The SIP China Council reached an agreement with Singapore's Deputy Prime Minister Wong Kan Seng in the ninth meeting of the SIP Joint Steering Council in July in Singapore to expand cooperation in SIP, a project between China and Singapore that was started in 1994 in East China's Jiangsu Province and has become a model for other industrial parks in China.

The meeting, co-chaired by Wu and Wong, agreed to set new targets to steer the park toward a "hi-tech and high value-added economy", said a statement from Singapore's Ministry of Trade and Industry.

Now that Suzhou Industrial Park has decided to shift focus from simple manufacturing to hi-tech and high value-added industries, the China-Singapore PE fund is expected to facilitate the transformation.
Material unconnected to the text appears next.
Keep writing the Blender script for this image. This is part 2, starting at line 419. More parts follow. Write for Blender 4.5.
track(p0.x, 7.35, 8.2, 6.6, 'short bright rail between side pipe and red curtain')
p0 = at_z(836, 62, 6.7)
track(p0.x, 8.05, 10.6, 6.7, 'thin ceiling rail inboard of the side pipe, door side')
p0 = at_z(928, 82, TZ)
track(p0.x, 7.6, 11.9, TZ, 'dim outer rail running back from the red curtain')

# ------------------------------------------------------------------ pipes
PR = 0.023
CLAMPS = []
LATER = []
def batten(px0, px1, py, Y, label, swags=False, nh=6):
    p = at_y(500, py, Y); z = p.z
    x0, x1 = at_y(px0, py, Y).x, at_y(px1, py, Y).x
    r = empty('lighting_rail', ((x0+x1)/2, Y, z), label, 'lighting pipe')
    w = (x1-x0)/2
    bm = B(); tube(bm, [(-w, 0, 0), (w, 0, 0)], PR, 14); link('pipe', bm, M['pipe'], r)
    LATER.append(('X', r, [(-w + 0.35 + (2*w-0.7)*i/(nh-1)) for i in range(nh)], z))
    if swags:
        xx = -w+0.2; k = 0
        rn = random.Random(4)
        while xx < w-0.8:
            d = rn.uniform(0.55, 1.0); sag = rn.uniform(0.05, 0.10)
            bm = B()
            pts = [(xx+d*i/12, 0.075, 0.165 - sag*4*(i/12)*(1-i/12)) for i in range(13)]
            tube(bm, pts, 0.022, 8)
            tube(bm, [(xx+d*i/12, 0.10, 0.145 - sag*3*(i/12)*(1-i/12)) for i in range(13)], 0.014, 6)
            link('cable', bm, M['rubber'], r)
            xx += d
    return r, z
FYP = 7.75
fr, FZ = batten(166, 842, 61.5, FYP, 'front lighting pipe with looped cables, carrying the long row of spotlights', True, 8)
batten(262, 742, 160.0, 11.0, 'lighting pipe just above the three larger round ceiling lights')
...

Once approved, as expected, by the National Development and Reform Commission (NDRC), the fund will provide easier financial access for companies in the SIP.

The SIP Administration Committee had applied to the NDRC to raise 10 billion yuan, with 3 billion yuan for the first phase, according to a source.

"The fund will focus on hi-tech and business process outsourcing industries. Apart from the SIP, it will also seek opportunities in the Yangtze River Delta," the source said.

China Life Insurance Co, the country's largest insurer, and China Development Bank, the country's top policy bank, are expected to be among the fund's sponsors.

Experts said the China-Singapore PE fund is expected to follow a business model similar to that of the Bohai fund. Established in December with 20 billion yuan in capital, the Bohai fund provides funding channels for companies with difficulty accessing bank loans in Binhai New Area.

The ninth meeting of the SIP Joint Steering Council revealed the SIP's income grew 18.8 percent in 2006, hitting 68 billion yuan, with $1.6 billion of utilized foreign direct investment.

It's hoped that 75 percent of the park's total industrial value would be created by hi-tech industries, according to the statement from Singapore's Ministry of Trade and Industry.

"Technological upgrading will result in a better use of resources and the sustainable development of our park," said Gu Yukun, vice-chairman of the SIP Administration Committee in the ninth meeting.

In an interview with Chinese magazine Outlook Weekly recently, Ma Minglong, chairman of the SIP Administrative Committee, said Suzhou was far behind Singapore in terms of growth in hi-tech and services sectors.

Wu Xiaoling, deputy governor of the People's Bank of China, said in the First China International Private Equity Forum in Tianjin that the country should make greater efforts to develop private equity funds.